What is required ▸ Return each line of the material verbatim.
## START
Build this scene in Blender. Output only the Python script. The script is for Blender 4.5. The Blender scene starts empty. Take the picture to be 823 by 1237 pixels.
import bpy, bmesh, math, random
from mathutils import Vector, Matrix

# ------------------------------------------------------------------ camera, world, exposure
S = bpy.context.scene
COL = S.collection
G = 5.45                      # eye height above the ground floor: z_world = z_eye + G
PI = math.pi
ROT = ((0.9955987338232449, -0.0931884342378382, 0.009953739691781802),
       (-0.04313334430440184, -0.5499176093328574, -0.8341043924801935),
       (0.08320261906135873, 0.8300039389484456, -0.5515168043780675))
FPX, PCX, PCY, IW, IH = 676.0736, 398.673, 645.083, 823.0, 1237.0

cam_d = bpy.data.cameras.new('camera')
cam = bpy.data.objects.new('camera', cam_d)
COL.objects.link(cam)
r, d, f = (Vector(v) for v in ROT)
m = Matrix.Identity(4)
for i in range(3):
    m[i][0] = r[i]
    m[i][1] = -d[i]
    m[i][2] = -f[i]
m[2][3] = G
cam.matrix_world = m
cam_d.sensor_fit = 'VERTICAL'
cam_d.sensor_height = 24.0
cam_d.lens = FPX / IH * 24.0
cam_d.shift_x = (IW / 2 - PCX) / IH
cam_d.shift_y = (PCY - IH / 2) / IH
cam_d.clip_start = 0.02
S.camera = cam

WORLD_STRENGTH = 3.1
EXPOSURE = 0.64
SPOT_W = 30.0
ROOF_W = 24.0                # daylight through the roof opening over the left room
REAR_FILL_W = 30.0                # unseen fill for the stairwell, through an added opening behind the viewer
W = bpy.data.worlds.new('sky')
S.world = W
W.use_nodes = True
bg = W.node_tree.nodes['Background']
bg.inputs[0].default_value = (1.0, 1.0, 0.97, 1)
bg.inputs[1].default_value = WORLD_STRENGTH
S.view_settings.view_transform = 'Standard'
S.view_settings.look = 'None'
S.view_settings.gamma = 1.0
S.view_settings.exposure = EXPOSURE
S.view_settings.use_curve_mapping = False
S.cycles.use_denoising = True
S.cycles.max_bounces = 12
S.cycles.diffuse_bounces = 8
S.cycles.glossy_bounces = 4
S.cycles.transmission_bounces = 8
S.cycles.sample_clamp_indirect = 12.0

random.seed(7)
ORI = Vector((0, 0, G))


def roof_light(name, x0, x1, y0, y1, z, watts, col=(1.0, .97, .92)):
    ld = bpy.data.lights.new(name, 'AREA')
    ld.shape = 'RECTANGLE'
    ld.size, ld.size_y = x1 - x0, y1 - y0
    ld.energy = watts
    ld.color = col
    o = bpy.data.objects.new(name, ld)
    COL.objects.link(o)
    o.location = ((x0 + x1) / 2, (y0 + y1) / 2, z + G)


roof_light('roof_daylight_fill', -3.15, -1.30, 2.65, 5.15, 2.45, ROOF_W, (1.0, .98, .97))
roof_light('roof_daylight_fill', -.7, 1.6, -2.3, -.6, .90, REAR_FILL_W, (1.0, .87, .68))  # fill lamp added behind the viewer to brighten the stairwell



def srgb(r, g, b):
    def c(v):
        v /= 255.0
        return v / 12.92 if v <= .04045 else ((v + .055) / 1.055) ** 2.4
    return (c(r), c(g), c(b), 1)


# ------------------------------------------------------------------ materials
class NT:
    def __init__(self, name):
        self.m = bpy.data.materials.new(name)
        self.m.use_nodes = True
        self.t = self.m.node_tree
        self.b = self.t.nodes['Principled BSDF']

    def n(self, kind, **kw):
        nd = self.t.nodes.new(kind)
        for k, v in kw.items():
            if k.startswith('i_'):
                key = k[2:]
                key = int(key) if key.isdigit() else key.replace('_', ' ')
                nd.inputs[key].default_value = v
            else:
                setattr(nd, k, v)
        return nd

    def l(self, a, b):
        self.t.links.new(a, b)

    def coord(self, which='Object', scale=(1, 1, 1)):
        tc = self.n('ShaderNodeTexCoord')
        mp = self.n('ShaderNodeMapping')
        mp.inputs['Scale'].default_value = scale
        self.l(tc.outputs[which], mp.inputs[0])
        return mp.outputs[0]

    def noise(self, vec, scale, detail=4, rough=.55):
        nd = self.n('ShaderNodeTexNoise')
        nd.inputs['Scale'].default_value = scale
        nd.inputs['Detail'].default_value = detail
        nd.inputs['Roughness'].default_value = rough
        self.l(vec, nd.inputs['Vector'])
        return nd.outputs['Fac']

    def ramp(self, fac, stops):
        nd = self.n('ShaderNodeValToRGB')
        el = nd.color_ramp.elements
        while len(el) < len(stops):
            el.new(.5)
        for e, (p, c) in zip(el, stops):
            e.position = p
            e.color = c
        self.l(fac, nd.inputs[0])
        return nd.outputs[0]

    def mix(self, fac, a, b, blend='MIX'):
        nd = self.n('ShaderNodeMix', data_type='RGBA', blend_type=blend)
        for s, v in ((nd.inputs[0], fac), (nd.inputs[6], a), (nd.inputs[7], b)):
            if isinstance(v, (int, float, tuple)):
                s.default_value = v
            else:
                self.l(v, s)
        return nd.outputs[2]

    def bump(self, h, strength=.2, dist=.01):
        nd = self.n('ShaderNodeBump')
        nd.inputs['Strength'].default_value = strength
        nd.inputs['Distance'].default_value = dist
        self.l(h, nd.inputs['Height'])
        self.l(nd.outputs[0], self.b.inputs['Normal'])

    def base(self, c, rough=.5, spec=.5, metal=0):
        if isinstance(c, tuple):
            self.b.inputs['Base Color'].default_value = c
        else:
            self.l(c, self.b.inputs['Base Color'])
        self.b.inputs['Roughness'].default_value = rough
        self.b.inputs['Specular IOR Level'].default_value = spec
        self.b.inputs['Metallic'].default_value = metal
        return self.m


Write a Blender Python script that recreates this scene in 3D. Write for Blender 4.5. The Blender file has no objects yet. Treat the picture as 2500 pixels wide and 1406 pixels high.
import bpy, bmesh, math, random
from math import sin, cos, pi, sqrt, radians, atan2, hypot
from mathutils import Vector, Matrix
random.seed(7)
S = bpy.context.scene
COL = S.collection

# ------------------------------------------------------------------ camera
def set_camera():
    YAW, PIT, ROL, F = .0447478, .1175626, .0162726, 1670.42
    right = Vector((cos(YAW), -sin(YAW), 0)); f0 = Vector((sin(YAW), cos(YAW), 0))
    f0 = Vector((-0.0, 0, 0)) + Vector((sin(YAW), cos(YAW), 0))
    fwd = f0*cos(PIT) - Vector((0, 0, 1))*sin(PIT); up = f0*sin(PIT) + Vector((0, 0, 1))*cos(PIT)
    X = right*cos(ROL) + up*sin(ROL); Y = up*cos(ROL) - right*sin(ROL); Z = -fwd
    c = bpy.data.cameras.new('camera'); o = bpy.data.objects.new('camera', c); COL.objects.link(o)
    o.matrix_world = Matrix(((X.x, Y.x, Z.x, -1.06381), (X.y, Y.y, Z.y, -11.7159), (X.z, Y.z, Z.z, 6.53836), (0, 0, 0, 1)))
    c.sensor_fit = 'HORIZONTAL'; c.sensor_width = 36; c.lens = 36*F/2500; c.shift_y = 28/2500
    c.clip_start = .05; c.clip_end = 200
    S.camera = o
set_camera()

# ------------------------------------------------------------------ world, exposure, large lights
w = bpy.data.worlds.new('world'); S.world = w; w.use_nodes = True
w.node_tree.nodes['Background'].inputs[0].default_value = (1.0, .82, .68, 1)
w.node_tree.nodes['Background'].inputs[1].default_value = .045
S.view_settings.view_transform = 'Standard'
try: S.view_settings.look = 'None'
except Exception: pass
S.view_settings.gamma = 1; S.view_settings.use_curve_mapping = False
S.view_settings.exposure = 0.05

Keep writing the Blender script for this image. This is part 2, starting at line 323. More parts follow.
## END
Answer to this problem ▸
Build this scene in Blender. Output only the Python script. The script is for Blender 4.5. The Blender scene starts empty. Take the picture to be 823 by 1237 pixels.
import bpy, bmesh, math, random
from mathutils import Vector, Matrix

# ------------------------------------------------------------------ camera, world, exposure
S = bpy.context.scene
COL = S.collection
G = 5.45                      # eye height above the ground floor: z_world = z_eye + G
PI = math.pi
ROT = ((0.9955987338232449, -0.0931884342378382, 0.009953739691781802),
       (-0.04313334430440184, -0.5499176093328574, -0.8341043924801935),
       (0.08320261906135873, 0.8300039389484456, -0.5515168043780675))
FPX, PCX, PCY, IW, IH = 676.0736, 398.673, 645.083, 823.0, 1237.0

cam_d = bpy.data.cameras.new('camera')
cam = bpy.data.objects.new('camera', cam_d)
COL.objects.link(cam)
r, d, f = (Vector(v) for v in ROT)
m = Matrix.Identity(4)
for i in range(3):
    m[i][0] = r[i]
    m[i][1] = -d[i]
    m[i][2] = -f[i]
m[2][3] = G
cam.matrix_world = m
cam_d.sensor_fit = 'VERTICAL'
cam_d.sensor_height = 24.0
cam_d.lens = FPX / IH * 24.0
cam_d.shift_x = (IW / 2 - PCX) / IH
cam_d.shift_y = (PCY - IH / 2) / IH
cam_d.clip_start = 0.02
S.camera = cam

WORLD_STRENGTH = 3.1
EXPOSURE = 0.64
SPOT_W = 30.0
ROOF_W = 24.0                # daylight through the roof opening over the left room
REAR_FILL_W = 30.0                # unseen fill for the stairwell, through an added opening behind the viewer
W = bpy.data.worlds.new('sky')
S.world = W
W.use_nodes = True
bg = W.node_tree.nodes['Background']
bg.inputs[0].default_value = (1.0, 1.0, 0.97, 1)
bg.inputs[1].default_value = WORLD_STRENGTH
S.view_settings.view_transform = 'Standard'
S.view_settings.look = 'None'
S.view_settings.gamma = 1.0
S.view_settings.exposure = EXPOSURE
S.view_settings.use_curve_mapping = False
S.cycles.use_denoising = True
S.cycles.max_bounces = 12
S.cycles.diffuse_bounces = 8
S.cycles.glossy_bounces = 4
S.cycles.transmission_bounces = 8
S.cycles.sample_clamp_indirect = 12.0

random.seed(7)
ORI = Vector((0, 0, G))


def roof_light(name, x0, x1, y0, y1, z, watts, col=(1.0, .97, .92)):
    ld = bpy.data.lights.new(name, 'AREA')
    ld.shape = 'RECTANGLE'
    ld.size, ld.size_y = x1 - x0, y1 - y0
    ld.energy = watts
    ld.color = col
    o = bpy.data.objects.new(name, ld)
    COL.objects.link(o)
    o.location = ((x0 + x1) / 2, (y0 + y1) / 2, z + G)


roof_light('roof_daylight_fill', -3.15, -1.30, 2.65, 5.15, 2.45, ROOF_W, (1.0, .98, .97))
roof_light('roof_daylight_fill', -.7, 1.6, -2.3, -.6, .90, REAR_FILL_W, (1.0, .87, .68))  # fill lamp added behind the viewer to brighten the stairwell



def srgb(r, g, b):
    def c(v):
        v /= 255.0
        return v / 12.92 if v <= .04045 else ((v + .055) / 1.055) ** 2.4
    return (c(r), c(g), c(b), 1)


# ------------------------------------------------------------------ materials
class NT:
    def __init__(self, name):
        self.m = bpy.data.materials.new(name)
        self.m.use_nodes = True
        self.t = self.m.node_tree
        self.b = self.t.nodes['Principled BSDF']

    def n(self, kind, **kw):
        nd = self.t.nodes.new(kind)
        for k, v in kw.items():
            if k.startswith('i_'):
                key = k[2:]
                key = int(key) if key.isdigit() else key.replace('_', ' ')
                nd.inputs[key].default_value = v
            else:
                setattr(nd, k, v)
        return nd

    def l(self, a, b):
        self.t.links.new(a, b)

    def coord(self, which='Object', scale=(1, 1, 1)):
        tc = self.n('ShaderNodeTexCoord')
        mp = self.n('ShaderNodeMapping')
        mp.inputs['Scale'].default_value = scale
        self.l(tc.outputs[which], mp.inputs[0])
        return mp.outputs[0]

    def noise(self, vec, scale, detail=4, rough=.55):
        nd = self.n('ShaderNodeTexNoise')
        nd.inputs['Scale'].default_value = scale
        nd.inputs['Detail'].default_value = detail
        nd.inputs['Roughness'].default_value = rough
        self.l(vec, nd.inputs['Vector'])
        return nd.outputs['Fac']

    def ramp(self, fac, stops):
        nd = self.n('ShaderNodeValToRGB')
        el = nd.color_ramp.elements
        while len(el) < len(stops):
            el.new(.5)
        for e, (p, c) in zip(el, stops):
            e.position = p
            e.color = c
        self.l(fac, nd.inputs[0])
        return nd.outputs[0]

    def mix(self, fac, a, b, blend='MIX'):
        nd = self.n('ShaderNodeMix', data_type='RGBA', blend_type=blend)
        for s, v in ((nd.inputs[0], fac), (nd.inputs[6], a), (nd.inputs[7], b)):
            if isinstance(v, (int, float, tuple)):
                s.default_value = v
            else:
                self.l(v, s)
        return nd.outputs[2]

    def bump(self, h, strength=.2, dist=.01):
        nd = self.n('ShaderNodeBump')
        nd.inputs['Strength'].default_value = strength
        nd.inputs['Distance'].default_value = dist
        self.l(h, nd.inputs['Height'])
        self.l(nd.outputs[0], self.b.inputs['Normal'])

    def base(self, c, rough=.5, spec=.5, metal=0):
        if isinstance(c, tuple):
            self.b.inputs['Base Color'].default_value = c
        else:
            self.l(c, self.b.inputs['Base Color'])
        self.b.inputs['Roughness'].default_value = rough
        self.b.inputs['Specular IOR Level'].default_value = spec
        self.b.inputs['Metallic'].default_value = metal
        return self.m


Write a Blender Python script that recreates this scene in 3D. Write for Blender 4.5. The Blender file has no objects yet. Treat the picture as 2500 pixels wide and 1406 pixels high.
import bpy, bmesh, math, random
from math import sin, cos, pi, sqrt, radians, atan2, hypot
from mathutils import Vector, Matrix
random.seed(7)
S = bpy.context.scene
COL = S.collection

# ------------------------------------------------------------------ camera
def set_camera():
    YAW, PIT, ROL, F = .0447478, .1175626, .0162726, 1670.42
    right = Vector((cos(YAW), -sin(YAW), 0)); f0 = Vector((sin(YAW), cos(YAW), 0))
    f0 = Vector((-0.0, 0, 0)) + Vector((sin(YAW), cos(YAW), 0))
    fwd = f0*cos(PIT) - Vector((0, 0, 1))*sin(PIT); up = f0*sin(PIT) + Vector((0, 0, 1))*cos(PIT)
    X = right*cos(ROL) + up*sin(ROL); Y = up*cos(ROL) - right*sin(ROL); Z = -fwd
    c = bpy.data.cameras.new('camera'); o = bpy.data.objects.new('camera', c); COL.objects.link(o)
    o.matrix_world = Matrix(((X.x, Y.x, Z.x, -1.06381), (X.y, Y.y, Z.y, -11.7159), (X.z, Y.z, Z.z, 6.53836), (0, 0, 0, 1)))
    c.sensor_fit = 'HORIZONTAL'; c.sensor_width = 36; c.lens = 36*F/2500; c.shift_y = 28/2500
    c.clip_start = .05; c.clip_end = 200
    S.camera = o
set_camera()

# ------------------------------------------------------------------ world, exposure, large lights
w = bpy.data.worlds.new('world'); S.world = w; w.use_nodes = True
w.node_tree.nodes['Background'].inputs[0].default_value = (1.0, .82, .68, 1)
w.node_tree.nodes['Background'].inputs[1].default_value = .045
S.view_settings.view_transform = 'Standard'
try: S.view_settings.look = 'None'
except Exception: pass
S.view_settings.gamma = 1; S.view_settings.use_curve_mapping = False
S.view_settings.exposure = 0.05

Keep writing the Blender script for this image. This is part 2, starting at line 323. More parts follow.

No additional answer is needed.